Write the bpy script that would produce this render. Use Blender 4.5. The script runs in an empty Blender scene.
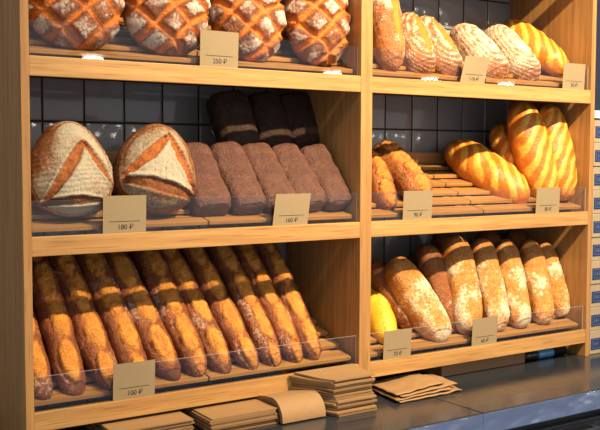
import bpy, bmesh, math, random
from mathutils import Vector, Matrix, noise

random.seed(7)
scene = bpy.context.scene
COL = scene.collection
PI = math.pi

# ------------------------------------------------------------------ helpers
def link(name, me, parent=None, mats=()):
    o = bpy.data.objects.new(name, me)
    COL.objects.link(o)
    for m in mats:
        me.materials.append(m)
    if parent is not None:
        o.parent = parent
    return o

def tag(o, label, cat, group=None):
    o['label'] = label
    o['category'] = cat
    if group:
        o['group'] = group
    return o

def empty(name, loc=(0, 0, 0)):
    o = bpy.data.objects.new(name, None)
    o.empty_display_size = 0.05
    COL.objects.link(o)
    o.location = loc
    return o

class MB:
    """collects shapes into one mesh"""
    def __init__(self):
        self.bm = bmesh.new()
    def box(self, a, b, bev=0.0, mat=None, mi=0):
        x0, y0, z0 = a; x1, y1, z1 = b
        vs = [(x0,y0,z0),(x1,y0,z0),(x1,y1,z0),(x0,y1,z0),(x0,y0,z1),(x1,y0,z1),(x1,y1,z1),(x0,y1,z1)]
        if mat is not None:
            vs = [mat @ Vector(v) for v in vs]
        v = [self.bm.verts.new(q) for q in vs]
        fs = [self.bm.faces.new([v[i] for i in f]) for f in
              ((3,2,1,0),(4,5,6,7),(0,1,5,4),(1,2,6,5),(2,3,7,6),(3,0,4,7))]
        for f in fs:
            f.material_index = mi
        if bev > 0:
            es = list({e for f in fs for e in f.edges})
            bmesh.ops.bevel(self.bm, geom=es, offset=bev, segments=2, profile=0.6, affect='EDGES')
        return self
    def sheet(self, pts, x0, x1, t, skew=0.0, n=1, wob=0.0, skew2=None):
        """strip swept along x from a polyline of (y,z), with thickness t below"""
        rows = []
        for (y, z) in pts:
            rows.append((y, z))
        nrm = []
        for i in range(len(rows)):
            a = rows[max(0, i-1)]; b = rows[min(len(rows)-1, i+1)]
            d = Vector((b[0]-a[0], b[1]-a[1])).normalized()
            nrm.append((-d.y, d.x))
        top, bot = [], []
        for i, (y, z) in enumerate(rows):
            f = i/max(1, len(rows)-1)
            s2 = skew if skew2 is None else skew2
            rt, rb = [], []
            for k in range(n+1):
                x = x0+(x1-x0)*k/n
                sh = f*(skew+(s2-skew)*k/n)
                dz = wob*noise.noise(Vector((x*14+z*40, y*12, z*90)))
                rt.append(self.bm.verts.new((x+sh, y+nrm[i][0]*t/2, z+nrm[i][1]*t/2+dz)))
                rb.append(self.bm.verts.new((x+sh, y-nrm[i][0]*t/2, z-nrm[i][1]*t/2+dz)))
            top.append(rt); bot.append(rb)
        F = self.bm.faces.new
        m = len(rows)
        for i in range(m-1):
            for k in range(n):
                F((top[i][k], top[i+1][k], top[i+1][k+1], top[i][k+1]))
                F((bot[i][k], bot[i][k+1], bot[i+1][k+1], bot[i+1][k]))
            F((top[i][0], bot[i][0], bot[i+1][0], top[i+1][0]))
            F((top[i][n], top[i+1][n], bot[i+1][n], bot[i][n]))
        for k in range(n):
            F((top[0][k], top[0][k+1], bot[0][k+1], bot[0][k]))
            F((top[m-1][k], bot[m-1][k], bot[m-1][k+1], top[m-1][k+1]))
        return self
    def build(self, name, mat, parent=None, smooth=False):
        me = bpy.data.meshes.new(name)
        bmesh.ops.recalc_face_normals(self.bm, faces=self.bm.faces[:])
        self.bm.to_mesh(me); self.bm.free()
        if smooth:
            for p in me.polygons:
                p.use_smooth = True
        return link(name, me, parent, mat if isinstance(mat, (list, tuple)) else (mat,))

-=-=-

### To do
Quote the material exactly. Pictures stay out.

### Solution for this problem
Write the bpy script that would produce this render. Use Blender 4.5. The script runs in an empty Blender scene.
import bpy, bmesh, math, random
from mathutils import Vector, Matrix, noise

random.seed(7)
scene = bpy.context.scene
COL = scene.collection
PI = math.pi

# ------------------------------------------------------------------ helpers
def link(name, me, parent=None, mats=()):
    o = bpy.data.objects.new(name, me)
    COL.objects.link(o)
    for m in mats:
        me.materials.append(m)
    if parent is not None:
        o.parent = parent
    return o

def tag(o, label, cat, group=None):
    o['label'] = label
    o['category'] = cat
    if group:
        o['group'] = group
    return o

def empty(name, loc=(0, 0, 0)):
    o = bpy.data.objects.new(name, None)
    o.empty_display_size = 0.05
    COL.objects.link(o)
    o.location = loc
    return o

class MB:
    """collects shapes into one mesh"""
    def __init__(self):
        self.bm = bmesh.new()
    def box(self, a, b, bev=0.0, mat=None, mi=0):
        x0, y0, z0 = a; x1, y1, z1 = b
        vs = [(x0,y0,z0),(x1,y0,z0),(x1,y1,z0),(x0,y1,z0),(x0,y0,z1),(x1,y0,z1),(x1,y1,z1),(x0,y1,z1)]
        if mat is not None:
            vs = [mat @ Vector(v) for v in vs]
        v = [self.bm.verts.new(q) for q in vs]
        fs = [self.bm.faces.new([v[i] for i in f]) for f in
              ((3,2,1,0),(4,5,6,7),(0,1,5,4),(1,2,6,5),(2,3,7,6),(3,0,4,7))]
        for f in fs:
            f.material_index = mi
        if bev > 0:
            es = list({e for f in fs for e in f.edges})
            bmesh.ops.bevel(self.bm, geom=es, offset=bev, segments=2, profile=0.6, affect='EDGES')
        return self
    def sheet(self, pts, x0, x1, t, skew=0.0, n=1, wob=0.0, skew2=None):
        """strip swept along x from a polyline of (y,z), with thickness t below"""
        rows = []
        for (y, z) in pts:
            rows.append((y, z))
        nrm = []
        for i in range(len(rows)):
            a = rows[max(0, i-1)]; b = rows[min(len(rows)-1, i+1)]
            d = Vector((b[0]-a[0], b[1]-a[1])).normalized()
            nrm.append((-d.y, d.x))
        top, bot = [], []
        for i, (y, z) in enumerate(rows):
            f = i/max(1, len(rows)-1)
            s2 = skew if skew2 is None else skew2
            rt, rb = [], []
            for k in range(n+1):
                x = x0+(x1-x0)*k/n
                sh = f*(skew+(s2-skew)*k/n)
                dz = wob*noise.noise(Vector((x*14+z*40, y*12, z*90)))
                rt.append(self.bm.verts.new((x+sh, y+nrm[i][0]*t/2, z+nrm[i][1]*t/2+dz)))
                rb.append(self.bm.verts.new((x+sh, y-nrm[i][0]*t/2, z-nrm[i][1]*t/2+dz)))
            top.append(rt); bot.append(rb)
        F = self.bm.faces.new
        m = len(rows)
        for i in range(m-1):
            for k in range(n):
                F((top[i][k], top[i+1][k], top[i+1][k+1], top[i][k+1]))
                F((bot[i][k], bot[i][k+1], bot[i+1][k+1], bot[i+1][k]))
            F((top[i][0], bot[i][0], bot[i+1][0], top[i+1][0]))
            F((top[i][n], top[i+1][n], bot[i+1][n], bot[i][n]))
        for k in range(n):
            F((top[0][k], top[0][k+1], bot[0][k+1], bot[0][k]))
            F((top[m-1][k], bot[m-1][k], bot[m-1][k+1], top[m-1][k+1]))
        return self
    def build(self, name, mat, parent=None, smooth=False):
        me = bpy.data.meshes.new(name)
        bmesh.ops.recalc_face_normals(self.bm, faces=self.bm.faces[:])
        self.bm.to_mesh(me); self.bm.free()
        if smooth:
            for p in me.polygons:
                p.use_smooth = True
        return link(name, me, parent, mat if isinstance(mat, (list, tuple)) else (mat,))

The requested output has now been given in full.